Today you can’t start a ticketing business because Ticketmaster owns so many venues and they won’t use you. You can’t compete in ticket resale because Ticketmaster’s resale gets inventory even before retail tickets are sold.
If these were separate companies there would be no reason, and it would likely be illegal per the breakup ruling, for every venue to use a single ticketing service, or for a ticketing service to use (give a huge advantage to) a single resale service.
The problem isn’t dominance in one segment; that is normal and fine and self-correcting. The problem is leveraging dominance in multiple segments to exclude competition in any of them.
(The reason I disagree with this is because I think that corporations, like countries, are a social contract that should only be allowed if they serve the people. I think a free market serves the people, but a market needs heavy govt interference to be free. I know that's a minority opinion, so I didn't get into it)
lux·u·ry an inessential, desirable item which is expensive or difficult to obtain. plural noun: luxuries "luxuries like raspberry vinegar and state-of-the-art CD players"
And using price a test of luxury in a discussion about monopolies is kind of circular; it leads to saying that anything a monopoly has successfully captured is necessarily a luxury.

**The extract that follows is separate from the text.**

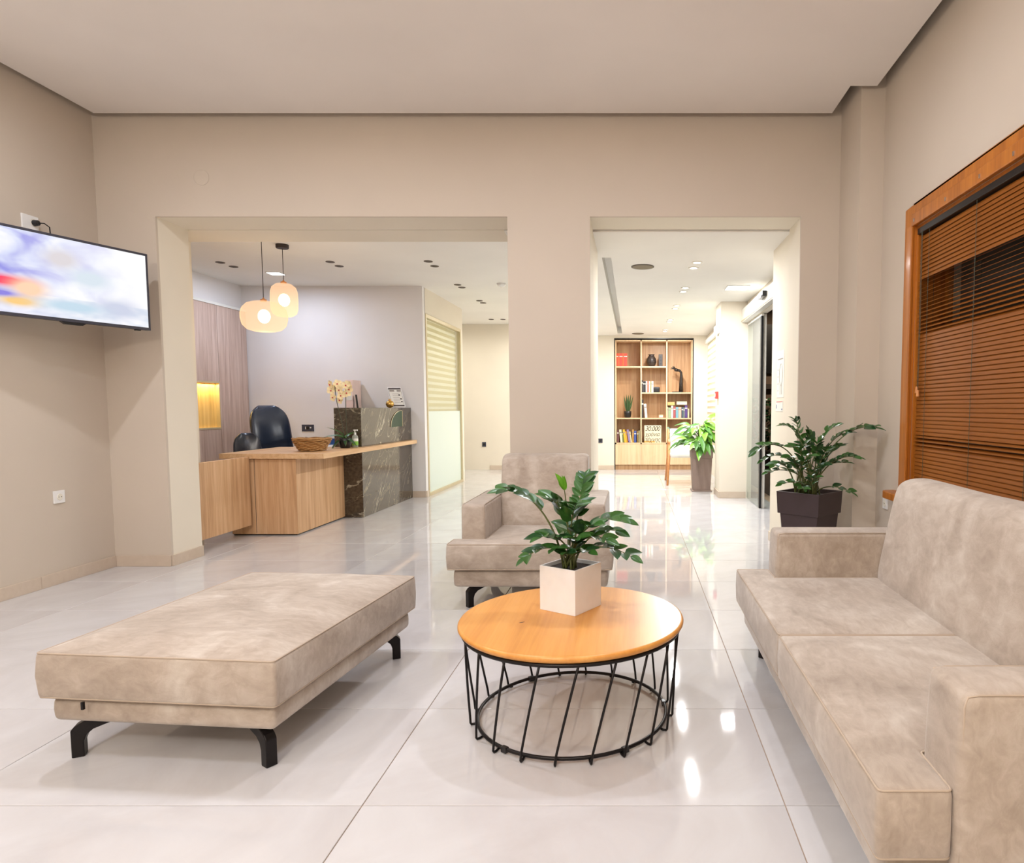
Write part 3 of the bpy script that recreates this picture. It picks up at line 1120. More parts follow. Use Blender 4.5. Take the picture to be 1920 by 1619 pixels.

That gets you to prescription eyeglasses being a luxury, because I don’t need them, people can just buy contacts, and a monopoly has driven the price to astronomical levels.
More likely: you start out with a smallish company trying to compete with a behemoth. You do well for a while, but as soon as you become an active threat, you start hearing a lot of "we'd love to work with you, but we just signed an exclusive deal with the behemoth that gives us access to a lot of high value stuff they won't allow otherwise." Your company is starved of revenue and dwindles. Eventually you decide to sue.
That gets real messy real fast, since no matter how strong your case is, you're going up against an entity with deep pockets to keep lots of lawyers tangling things up. You don't have the cash to fund both an expensive litigation and keep paying your employees to run the actual business that is being slowly starved of oxygen by the same monopolistic practices that you're suing for and can prove are happening.
The behemoth's objective now is to make you go away with the least total cost to them. A large settlement alone would not result in you going away; if you manage to hang on for that long by borrowing against everything you own, then the cash infusion could revitalize your company enough to compete for real. But if the behemoth gets your IP, the threat to them is mostly neutralized (assuming you retain the rights to use your own IP, you'd be competing on a supposedly even playing field, but with a gorilla that can do everything you can do and set prices just low enough to finish starving you out.) So the behemoth offers you a sweet deal: a large lump of cash in exchange for handing over the IP and going away. You will try to stand on principle and refuse for as long as you can, but the writing is on the wall. And your employees' families are hungry. How willing are you to hurt them in order to hurt the behemoth?
So sure, money is speaking, but it's not saying what you think it is: it's not whispering enticements.
It is yelling threats.
[I know nothing about this specific situation, but I have seen this play out in others.]
Not being able to access water or not having a way to communicate with your community is a 'problem' for example, so we should protect those things. The right to see Taylor Swift? I'm not so sure it's a good use of precious government resources.
But she also doesn’t have a monopoly on other artists performing her music, or making recordings of her songs.
Cover songs are covered under “compulsory” licenses. You can safely cover an entire album without permission as long as you pay the royalties to the writers.
The entire “songbook” genre is basically this. If you want to drill down further there is an entire category of albums which is just people covering “Dark Side of the Moon”
Musical copyright is a whole other thing.
Before that, you'd need her permission, and probably share some royalties with her.